Bodies, Bombshells, and Berlin



When I learned recently that lovely South African actress Charlize Theron would be starring in a movie titled Atomic Blonde, I was, well, more than a bit perplexed. After all, I associated that playful title with the notably racy 1963 paperback shown above, credited to author Monte Steele (which may or may not have been a pseudonym). As Michael Hemmingson explains in his blog, Those Sexy Vintage Sleaze Books, Steele’s yarn—which carries cover art by Robert Bonfils—focuses around a “tongue-in-cheek tough guy, murder, and lots of sex.” He goes on to offer this plot brief:
The narrator of Atomic Blonde is Johnny Stone, an insurance fraud investigator in Desert City, Nevada, who happens upon a platinum blonde bombshell with a flat tire and a pink Caddy. He offers to help fix the flat but she keeps telling him no; but, being the ladies’ man and gentleman he is, with the possibility of getting some blonde pussy, Johnny doesn’t listen to her—and when he opens her trunk to get the jack, he finds the … dead body of a man and a diamond head rattlesnake.

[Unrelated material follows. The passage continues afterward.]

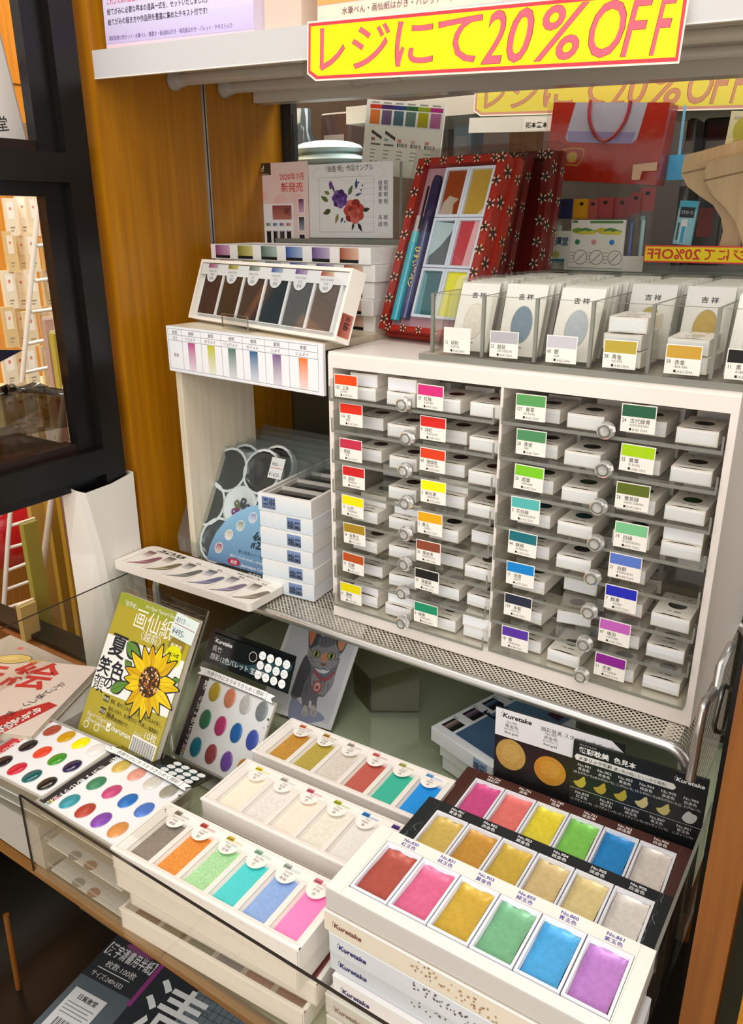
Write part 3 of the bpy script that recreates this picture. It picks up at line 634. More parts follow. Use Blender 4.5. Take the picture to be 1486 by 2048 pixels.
for i in range(6):
    xs = DVX[i]+.006; nm = TC[i]
    if i in (0, 1, 2, 5):
        packet('front white oval-window packet leaning behind the %s %s card' % (nm[5], nm[0]), 'white oval-window paint packets in the tray', xs, .040+.006*(i == 0), zp, 17+5*(i != 1), WIN[i])
        for k in range(5): packet('white packet filed behind the front one in the %s %s compartment' % (nm[5], nm[0]), 'white oval-window paint packets in the tray %s' % nm[0], xs+random.uniform(-.002, .002), .054+.0145*k, zp, 20-k*1.0, WIN[i], random.uniform(-1, 1))
    else:
        n_ = 3 if i == 3 else 2
        for k in range(n_):
            paint_box('white paint box %s in the %s %s compartment of the tray' % (['at the bottom', 'in the middle', 'on top'][k] if n_ == 3 else ['at the bottom', 'on top'][k], nm[5], nm[0]), 'wrapped paint boxes lying in the tray', xs+.003+random.uniform(-.003, .003), .034+.003*k, zp+k*(BH+.0012), random.uniform(-4, 4), '#d0ccc6' if i == 4 else '#c8c0b4')
        for k in range(3): packet('white packet filed behind the boxes in the %s %s compartment' % (nm[5], nm[0]), 'white oval-window paint packets in the tray %s' % nm[0], xs+random.uniform(-.002, .002), .098+.013*k, zp, 17, WIN[i], random.uniform(-1, 1))
    for k in range(6): packet('pale blue white packet in the rear half of the %s %s compartment' % (nm[5], nm[0]), 'packets in the rear half of the tray %s' % nm[0], xs+random.uniform(-.002, .002), .158+.016*k, zp+.0, 20, '#b4c4c8', random.uniform(-2, 2))
def UV(M, p):                            # plane coordinates of the point of plane M seen at pixel p
    n = M.col[2].to_3d(); o = M.col[3].to_3d()
    d = [(p[0]-743)/FPX, (p[1]-1024)/FPX, 1.0]
    w = Vector([sum(ROT[i][k]*d[i] for i in range(3)) for k in range(3)])
    q = CAM + w*((o-CAM).dot(n)/w.dot(n)) - o
    return (q.dot(M.col[0].to_3d()), q.dot(M.col[1].to_3d()))
def lean(x, y, z, rot, ln):              # leaning board: local x along its foot, y up the face, z out of the face
    return T(x, y, z) @ RZ(rot) @ RX(90-ln)
INK6 = [('#8a3a72', '#c8a0bc', '桃明', 'Shadow Pink', 'E09', 'トウメイ', '#b84e8a'), ('#7c7420', '#c8c27a', '黄明', 'Shadow Yellow', 'E10', 'オウメイ', '#c2c020'), ('#48605a', '#a8b8ae', '緑明', 'Shadow Green', 'E11', 'リョクメイ', '#4e7468'), ('#24489a', '#a0b4cc', '青明', 'Shadow Blue', 'E12', 'セイメイ', '#24608e'), ('#5a4282', '#b8a8c4', '紫明', 'Shadow Purple', 'E13', 'シメイ', '#7c5a8c'), ('#9a4428', '#d8b49c', '朱明', 'Shadow Vermilion', 'E14', 'シュメイ', '#f07a20')]
# ================================================================== CREAM STAND
SX, SY, SW = -.2896, .0315, .2797
SM = T(SX, SY, 0) @ RZ(-4.7)
st = thing('display_stand', 'cream wooden stand with a paper colour chart along its front edge', 'stand', mat=SM)
b = MB(); b.box(.004, .003, .0005, .016, .133, .3258, WOODC); b.build('side_panel', st)
b = MB(); b.box(.0, .0015, .326, SW-.004, .245, .3346, WOODC); b.build('top_board', st)
b = MB(); b.box(0, -.003, .275, SW, .0012, .3346, CARD, '#eef0f4'); b.M = frame((0, -.0031, .275), (1, 0, 0), (0, 0, 1))
hh = .0596; b.rect(.0015, .0015, SW-.004, hh-.0015, '#f2f4f8', 1)
xs = [.0035, .0315, .0695, .1085, .1475, .1865, .2265, SW-.0075]; yl = [.004, .0415, .0490, .0568]
for y in yl: b.rect(xs[0], y-.00025, xs[-1], y+.00025, '#7c7c86', 2)
for x in xs: b.rect(x-.00025, yl[0], x+.00025, yl[-1], '#7c7c86', 2)
for s_, y in (('名前', .0505), ('ヨミ', .0430), ('見本', .0205)): b.text(s_, .0175, y, .0054, '#3c3c44', 3, 'C')
for i, q in enumerate(INK6):
    cx = (xs[i+1]+xs[i+2])/2; b.text(q[2], cx, .0506, .0054, '#4a4a52', 3, 'C'); b.text(q[5], cx-.002, .0432, .0054, '#5a5a60', 3, 'C', shear=.15)
    b.grad(cx-.0075, .0050, cx+.0065, .0408, q[6], mixc(q[6], '#f2f4f8', .72), 3)
b.build('colour_chart_strip', st)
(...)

The blonde takes off in his car.

Then two thugs try to kill him—they keep trying to kill him throughout the book, which takes place in 48 hours.

In that 48 hours, Johnny has sex with half a dozen women, from maids to whores to the blonde and his own girlfriend, Carol, who has no idea what a pussyhound he is—or does she? She does get him to marry her in the end.
As you might have surmised by this point, Steele’s “mindless entertainment” of a novel was not the inspiration for Theron’s Atomic Blonde. Instead, the screenplay was inspired by a 2012 graphic novel, The Coldest City, by Antony Johnston. Wikipedia says “the film takes place in Berlin, 1989, on the eve of the collapse of the Berlin Wall and the shifting of superpower alliances. Lorraine Broughton [Theron], a top-level spy for MI6, is dispatched to Berlin to take down a ruthless espionage ring that has just killed an undercover agent for reasons unknown. She is ordered to cooperate with Berlin station chief David Percival [James McAvoy], and the two form an uneasy alliance, unleashing their full arsenal of skills in pursuing a threat that jeopardizes the West’s entire intelligence operation.”

This action-oriented spy picture also stars John Goodman, Toby Jones, and Sofia Boutella. It’s set for a July 28 U.S. release. (You can watch a trailer here.) The only things it may have in common with Steele’s 54-year-old softcover tale are what Hemmingson defines as “prolonged sex scenes and moments of hard-boiled violence”—two elements that are much in demand by today’s film-goers.